# The problem
Restate each line of the listing exactly, without carrying over any pictures.

(Data listing)
┌────────

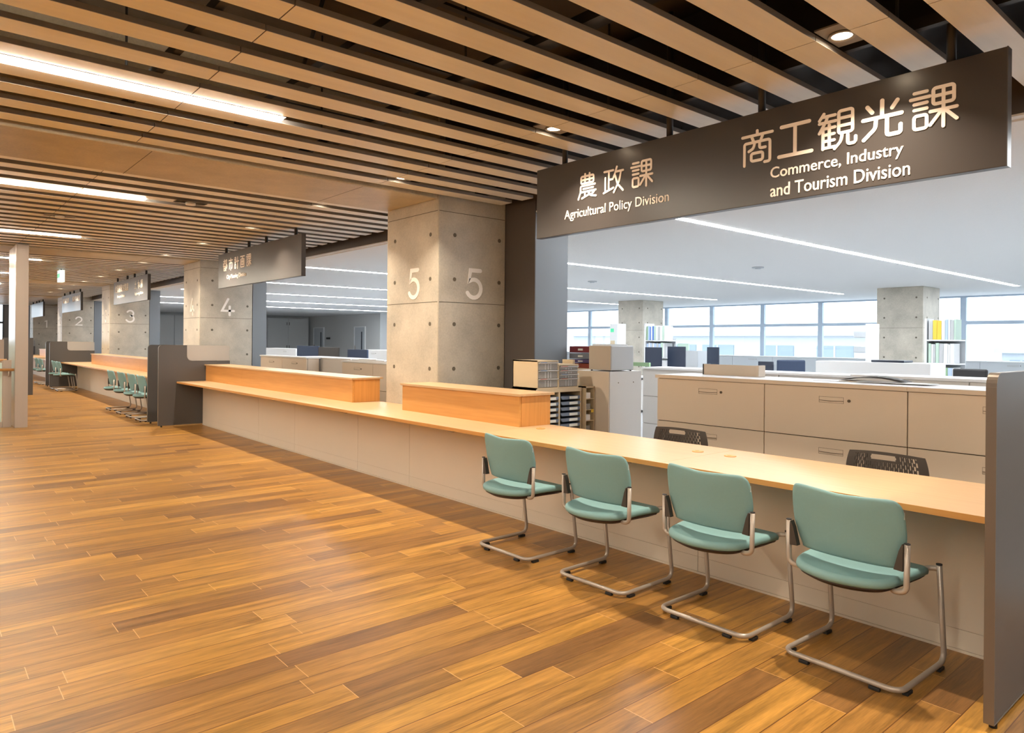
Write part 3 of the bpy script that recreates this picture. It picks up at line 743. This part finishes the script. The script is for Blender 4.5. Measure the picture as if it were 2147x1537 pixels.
# ---------------------------------------------------------------- filing cabinets
def lateral(x0, x1, y0, y1, zt, zs, label, body='cab', hx=.0, hw=.085, lock=True, group=None, face=-1, handle=True):
    """cabinet whose drawers face -y; zs = drawer boundaries from top"""
    t = thing('filing_cabinet', label, 'cabinet', ((x0+x1)/2, y0, 0), 0, group); hwd = (x1-x0)/2
    MB().box(-hwd, hwd, .024, y1-y0, 0, zt).box(-hwd+.002, hwd-.002, .0198, .0238, 0, zt-.001, 1).build('body', [body, 'cabdark' if body == 'cab' else body], t)
    for i, (a, b) in enumerate(zip(zs[:-1], zs[1:])):
        d = MB().box(-hwd+.003, hwd-.003, 0, .0195, b+.003, a-.003, 0, .0015).build('drawer', body, t)
        if handle:
            zc = a-.087 if zs[0] > 1 else a-.08
            hm = MB()
            hm.box(hx-hw, hx+hw, -.0012, .004, zc-.021, zc-.019, 1).box(hx-hw, hx-hw+.0015, -.0012, .004, zc-.021, zc+.021, 1).box(hx+hw-.0015, hx+hw, -.0012, .004, zc-.021, zc+.021, 1).box(hx-hw, hx+hw, -.0012, .004, zc+.019, zc+.021, 1)
            hm.prism([(hx-hw+.002, zc-.006), (hx, zc-.010), (hx+hw-.002, zc-.006), (hx+hw-.002, zc-.003), (hx, zc-.006), (hx-hw+.002, zc-.003)], 'y', -.006, .003, 2)
            h = hm.build('handle', [body, 'seam', 'seam'], d)
            if lock and i == 0: MB().cyl((hx+hw+.036, -.001, zc), .010, .008, 'y').build('lock', 'lock', d)
    return t
A = [-3.705, -2.724, -1.742, -.76, .22]
zsA = [1.108, .752, .40, .06]
lateral(A[0], A[1]-.001, 4.8, 5.28, 1.108, zsA, 'beige lateral filing cabinet behind the counter, left end of its row', hx=.005)
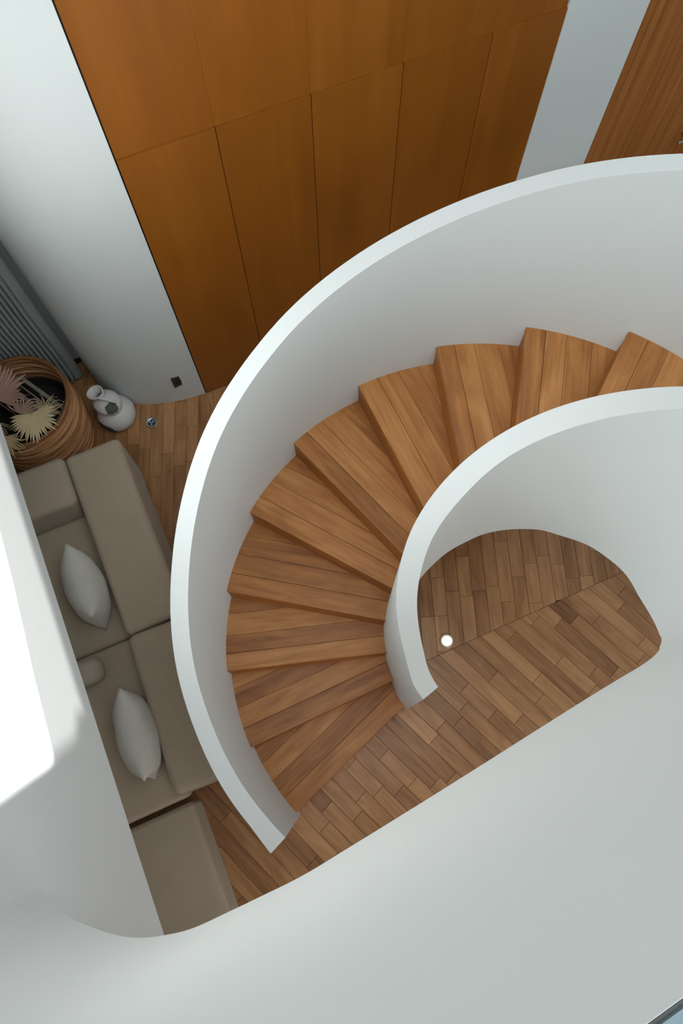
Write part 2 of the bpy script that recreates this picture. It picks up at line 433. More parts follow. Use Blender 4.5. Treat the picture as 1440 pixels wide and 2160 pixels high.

└────────

# Answer to the problem
Write part 3 of the bpy script that recreates this picture. It picks up at line 743. This part finishes the script. The script is for Blender 4.5. Measure the picture as if it were 2147x1537 pixels.
# ---------------------------------------------------------------- filing cabinets
def lateral(x0, x1, y0, y1, zt, zs, label, body='cab', hx=.0, hw=.085, lock=True, group=None, face=-1, handle=True):
    """cabinet whose drawers face -y; zs = drawer boundaries from top"""
    t = thing('filing_cabinet', label, 'cabinet', ((x0+x1)/2, y0, 0), 0, group); hwd = (x1-x0)/2
    MB().box(-hwd, hwd, .024, y1-y0, 0, zt).box(-hwd+.002, hwd-.002, .0198, .0238, 0, zt-.001, 1).build('body', [body, 'cabdark' if body == 'cab' else body], t)
    for i, (a, b) in enumerate(zip(zs[:-1], zs[1:])):
        d = MB().box(-hwd+.003, hwd-.003, 0, .0195, b+.003, a-.003, 0, .0015).build('drawer', body, t)
        if handle:
            zc = a-.087 if zs[0] > 1 else a-.08
            hm = MB()
            hm.box(hx-hw, hx+hw, -.0012, .004, zc-.021, zc-.019, 1).box(hx-hw, hx-hw+.0015, -.0012, .004, zc-.021, zc+.021, 1).box(hx+hw-.0015, hx+hw, -.0012, .004, zc-.021, zc+.021, 1).box(hx-hw, hx+hw, -.0012, .004, zc+.019, zc+.021, 1)
            hm.prism([(hx-hw+.002, zc-.006), (hx, zc-.010), (hx+hw-.002, zc-.006), (hx+hw-.002, zc-.003), (hx, zc-.006), (hx-hw+.002, zc-.003)], 'y', -.006, .003, 2)
            h = hm.build('handle', [body, 'seam', 'seam'], d)
            if lock and i == 0: MB().cyl((hx+hw+.036, -.001, zc), .010, .008, 'y').build('lock', 'lock', d)
    return t
A = [-3.705, -2.724, -1.742, -.76, .22]
zsA = [1.108, .752, .40, .06]
lateral(A[0], A[1]-.001, 4.8, 5.28, 1.108, zsA, 'beige lateral filing cabinet behind the counter, left end of its row', hx=.005)
Write part 2 of the bpy script that recreates this picture. It picks up at line 433. More parts follow. Use Blender 4.5. Treat the picture as 1440 pixels wide and 2160 pixels high.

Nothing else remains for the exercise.